When in Marfa ... do as the Marfans do?
I drove out to Marfa, TX for the first time a couple of weeks ago. How deeply embarrassing is it that I didn't make it to one art gallery? (Kind of incredible, really, considering I'm not sure there's one building in that town without "Judd" stamped on it.) (Donald, that is.)
So why was I out there, if not for contemporary art? Good question: I made the almost-six-hour trek to attend the inaugural Marfa Film Festival, a five-day event founded by San Antonio transplant Robin Lambaria and her fiancé, filmmaker Cory Van Dyke. (Incidentally, I did, at least, see Rainer Judd's excellent autobiographical short film, Remember Back, Remember When.)
Marfa itself is without a technical movie theater, so the local theatre venue, the vaguely Alamo-reminiscent Goode-Crowley building served as the main screening space. (Recently-released-on-DVD flicks are shown at the town library. I know: I stayed with the super-interesting, super-sweet guy who runs the program.) Most of the films were shorts and docs; at night the Alamo Drafthouse lent its giant, inflatable Rolling Roadshow screen for outdoor screenings of classics like Night of the Hunter.
The entire weekend was surreal, and honestly it was difficult to separate my "new town" experience from my film fest experience, and so my coverage in the Current ran a little like a travel article. I ran on about the charming Brown Recluse, but neglected to mention the Marfa Book Company, where I spent less time but over whose gorgeous volumes I lusted at length during one afternoon. So many art books, so many screenings to make.
The most surreal event was the MFF's showing of There Will Be Blood on the inflatable screen on the still-standing set. As I expressed in the Current, I struggle with that film: Does it make sense structurally? Tonally? Is there any emotional core, and if not, is it one of those cases where its absence is excusable, even necessary? Why is it when P.T.A. makes a distinctly non-P.T.A. movie, the critics love him? I tend to be of one mind with Nathan Lee when it comes to heaping praise on the dead, and movies that recall too closely their dead forebears. To crudely paraphrase, is like: OK, we've done these old movies -- can we do something new? When in comes to TWBB, I just keep feeling like, Huston and Kubrick did their thing. What's next?

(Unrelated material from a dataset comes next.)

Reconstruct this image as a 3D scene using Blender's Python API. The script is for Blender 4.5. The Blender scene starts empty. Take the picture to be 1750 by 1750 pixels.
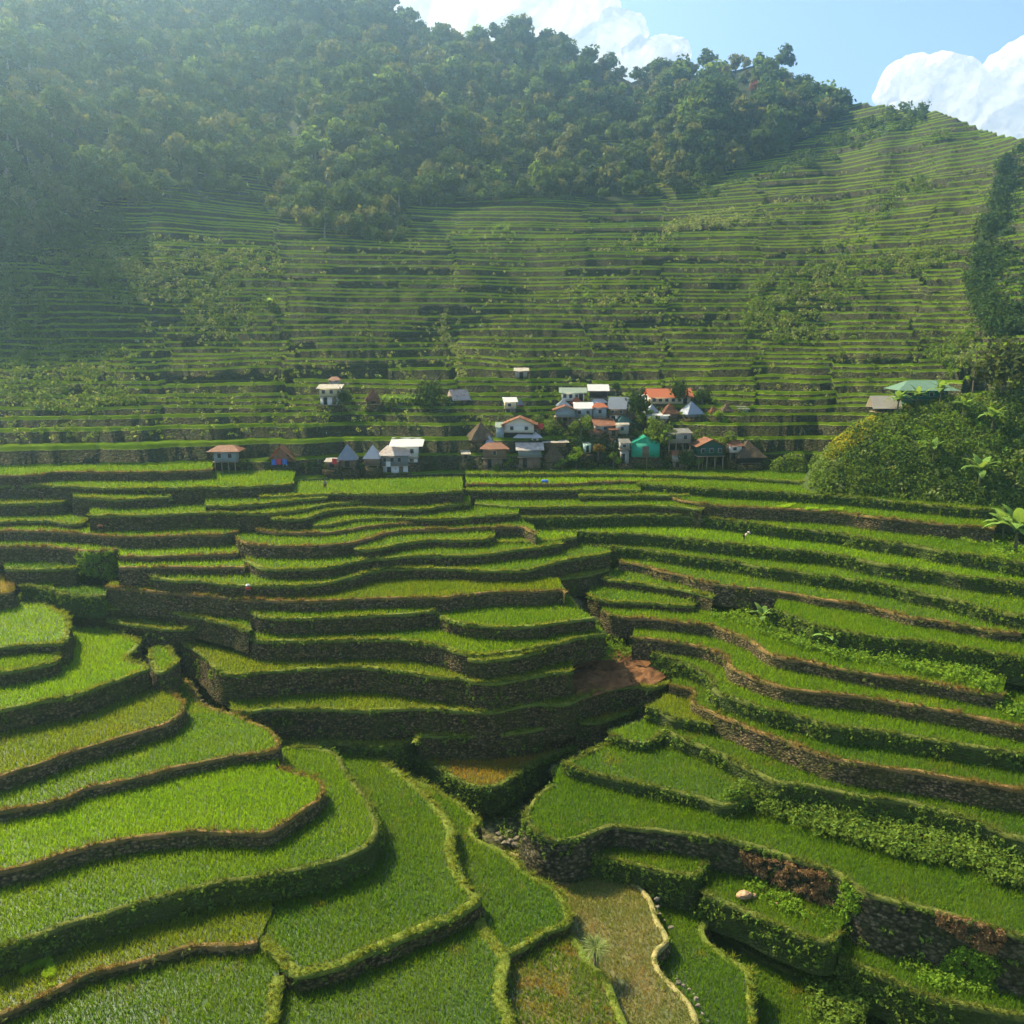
import bpy, bmesh, math, random
import numpy as np
from mathutils import Vector, Matrix, noise as mnoise
from mathutils.geometry import tessellate_polygon

# ------------------------------------------------------------------ camera
F = 1458.33            # focal length of the photograph in its own pixels (1750 wide)
PITCH = math.radians(11.06)
CP, SP = math.cos(PITCH), math.sin(PITCH)
CZ = 70.0              # camera height above the datum
SC = bpy.context.scene
COL = SC.collection
cam_d = bpy.data.cameras.new('camera'); cam = bpy.data.objects.new('camera', cam_d); COL.objects.link(cam)
cam_d.sensor_width = 36; cam_d.lens = 36 * F / 1750
cam_d.clip_start = 0.5; cam_d.clip_end = 20000
cam.location = (0, 0, CZ); cam.rotation_euler = (math.pi/2 - PITCH, 0, 0)
SC.camera = cam
# ------------------------------------------------------------------ world, sun, exposure
SUN_AZ = math.radians(-50)     # left of the viewing direction
SUN_EL = math.radians(46)
w = bpy.data.worlds.new('World'); SC.world = w; w.use_nodes = True
nt = w.node_tree; nt.nodes.clear()
wo = nt.nodes.new('ShaderNodeOutputWorld'); bg = nt.nodes.new('ShaderNodeBackground')
sky = nt.nodes.new('ShaderNodeTexSky'); sky.sky_type = 'NISHITA'; sky.sun_disc = False
sky.sun_elevation = SUN_EL; sky.sun_rotation = SUN_AZ; sky.air_density = 1.0; sky.dust_density = 2.2; sky.altitude = 900
bg.inputs[1].default_value = 0.09
nt.links.new(sky.outputs[0], bg.inputs[0]); nt.links.new(bg.outputs[0], wo.inputs[0])
sd = bpy.data.lights.new('sun', 'SUN'); sun = bpy.data.objects.new('sun', sd); COL.objects.link(sun)
sd.energy = 5.0; sd.angle = math.radians(0.5); sd.color = (1, 0.86, 0.58)
sdir = Vector((math.sin(SUN_AZ)*math.cos(SUN_EL), math.cos(SUN_AZ)*math.cos(SUN_EL), math.sin(SUN_EL)))
sun.location = (0, 0, 500); sun.rotation_euler = sdir.to_track_quat('Z', 'Y').to_euler()
SC.view_settings.view_transform = 'Standard'; SC.view_settings.look = 'None'
SC.view_settings.exposure = 1.55; SC.view_settings.gamma = 1
SC.cycles.volume_bounces = 1; SC.cycles.max_bounces = 8; SC.cycles.transparent_max_bounces = 8

# ------------------------------------------------------------------ helpers
rng = np.random.default_rng(7)
random.seed(7)
def ray(x, y):
    u = (np.asarray(x, float) - 875) / F; v = (875 - np.asarray(y, float)) / F
    return u, CP + v*SP, -SP + v*CP
def slope(x, y):                      # depression tangent over horizontal distance
    a, b, c = ray(x, y); return -c / np.hypot(a, b)
def at_z(x, y, z):                    # z relative to the camera
    a, b, c = ray(x, y); t = z / c; return a*t, b*t
def at_r(x, y, r):                    # point at horizontal distance r
    a, b, c = ray(x, y); t = r / np.hypot(a, b); return np.array([a*t, b*t, c*t + CZ])
def px_of(X, Y, Z):
    d = Y*CP - (Z-CZ)*SP; u = X / d; v = (Y*SP + (Z-CZ)*CP) / d
    return 875 + u*F, 875 - v*F
def tag(o, label=None, cat=None, group=None, kind=None):
    if label: o['label'] = label
    if cat: o['category'] = cat
    if group: o['group'] = group
    if kind: o['kind'] = kind
    return o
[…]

But under the incredibly clear and bright nighttime sky in Marfa, with 300ish others, settled between Little Boston and the Train depot, I appreciated TWBB in a way my two previous viewings hadn't allowed. Methinks it was the meta. (And the margarita. Fine.)
The festival programmer told me they hope to have three daytime screening venues for next year, and with King Airways planning to make a stop in the Marfa area, I imagine more folks from all over Texas will make the MFF a must in the future. I'm sure gonna try.